Second Couplet: "今夜不知何处宿,平沙万里绝人烟。"
Jīn yè bù zhī hé chù sù, píng shā wàn lǐ jué rén yān.
Where shall I rest tonight? I do not know. / A desert stretches endless, without a sign of man.
This couplet pushes the vast desolation accumulated in the first to a point of practical predicament and ultimate solitude. "Where shall I rest tonight?" is a simple, anxious question, voicing the traveler's most fundamental unease—uncertainty about shelter. The answer, "A desert stretches endless, without a sign of man," presents a breathtaking image. These eight words are the ultimate, most direct poetic definition of "desolation." "A desert stretches endless" describes the absolute flatness and infinite extension of space, stripping away all landmarks and shelter; "without a sign of man" declares the absolute absence of life. This is not merely a description of the natural environment but a metaphor for an existential condition: humanity cast into an absolute emptiness—where one sees no one before or behind, and lacks even present companions. The world is so vast, yet there is not a spot to "rest."
Holistic Appreciation
This heptasyllabic quatrain is one of Cen Shen's frontier poems with the most isolated conception and concise language. Like a monumental ink-wash painting rendered with the simplest strokes, it builds a world of intense philosophical tension between the motion of "urging my horse" and the stillness of "desert," between the lofty ambition of "touch the sky" and the immediate plight of "Where shall I rest?"
The poem's structure exhibits a remarkable balance between "outward expansion" and "inward contraction." The first two lines are expansive: the gaze reaches to the horizon, the thoughts trace back to the moon's cycles, both time and space are vastly stretched. The last two lines contract sharply inward: focusing on the specific moment "tonight," settling on the specific question of survival, "where to rest?" Yet, the answer to this specific question is the absolute emptiness of "a desert… without a sign of man." Thus, the insignificance of the individual and the primeval vastness of the cosmos, the immediate predicament and the eternal desolation, collide violently in this moment, producing a startling artistic effect.

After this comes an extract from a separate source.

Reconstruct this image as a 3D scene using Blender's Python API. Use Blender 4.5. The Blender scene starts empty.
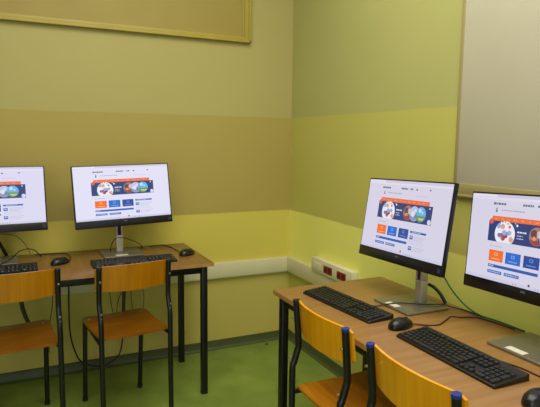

The poem's emotion is complex yet restrained. There is the vigor of "urging my horse westward," the tenderness in "moon grown round and full," the bewilderment of "I do not know," and, above all, the unvoiced endurance facing the "desert… without a sign of man." Cen Shen does not voice lament; he merely presents this scene and feeling as it is. This very "as it is" contains immense emotional power and an underpinning of heroism—true fortitude is perhaps precisely seeing the truth of "without a sign of man" and still choosing to "urge the horse westward."
Artistic Merits
- Pushing Temporal-Spatial Contrasts to Extremes: The poem employs extreme treatments in both temporal and spatial dimensions. Spatially, from the vertical sublime of "touch the sky" to the horizontal boundlessness of "a desert stretches endless"; temporally, from the cyclical time of "twice… grown round and full" to the immediate time of "tonight." This multi-layered stacking of extremes condenses and intensifies the quintessential experience of frontier travel to its utmost.
- Abstract and Pure Visual Imagery: The visual elements in the poem are extremely refined: a running horse, the full moon, level desert. There are no specific mountains, rivers, or vegetation, only the most basic geometric forms (circle, level) and a trajectory of motion (westward). This highly distilled, almost abstract pictorial language instead attains greater symbolic and universal power, allowing the poetic conception to transcend the specific scene and touch upon the universal human state of mind when facing a primordial universe.
- Internal Construction of Emotional Tension: The poem's emotional force does not rely on direct expression but arises naturally from the juxtaposition of images and situations. The active advance of "urging my horse" versus the passive bewilderment of "Where shall I rest?"; the human warmth implied in "moon grown round and full" versus the cosmic cold of "a desert… without a sign of man." These internal contradictions and contrasts form the skeletal and muscular structure of the poem's emotion.
- Concise Language and Majestic Conception: The poem uses not a single obscure word, not a single ornate term, constructing itself purely with the simplest phrases. However, compounds like "touch the sky" and "without a sign of man," due to the extremity of their imagery and boldness of combination, achieve an effect of mastering complexity with simplicity, finding the extraordinary in the plain. Within its short frame, it opens up a vast and majestic artistic atmosphere—this is the linguistic charm of High Tang frontier poetry.
Insights
This work is like a mirror reflecting the nature of existence. What it reveals is far more than the hardship of campaigning; it is the fundamental human condition within infinite time and space. We are all travelers "urging our horses" toward a goal that seems to "touch the sky," marking time with moons that "grow round and full," yet inevitably encountering moments of "Where shall I rest?" and facing the internal or external "desert… without a sign of man."
It teaches us that the grandeur and desolation of life are often two sides of the same coin. The lofty aspiration to "touch the sky" necessarily accompanies the loneliness of "without a sign of man" and the unease of "nowhere to rest." True courage lies not in denying or escaping this desolation, but in following the poet's example: to clearly recognize it, to state it calmly, and in that statement, to affirm and accept one's own choice ("urging the horse westward"). This composure amidst vast desolation is itself a sublime posture of life.
Simultaneously, the poem shows how poetry transforms an experience of ultimate solitude into an aesthetic object that can be shared and resonate. When Cen Shen wrote "A desert stretches endless, without a sign of man," he not only recorded a personal momentary feeling but also found an eternal, grand, and beautiful imagistic home for the shared human feelings of loneliness and transience. It reminds us that one value of art may be precisely to solidify those ineffable predicaments of life into forms that can be contemplated, understood, and shared, allowing solitary individuals to find kindred spirits on the plane of aesthetic experience.
About the poet

Cen Can(岑参), 715 - 770 AD, was a native of Jingzhou, Hubei Province. He studied at Mt. Songshan when he was young, and later traveled to Beijing, Luoyang and Shuohe. Cen Can was famous for his border poems, in which he wrote about the border scenery and the life of generals in a majestic and unrestrained manner, and together with Gao Shi, he was an outstanding representative of the border poetry school of the Sheng Tang Dynasty.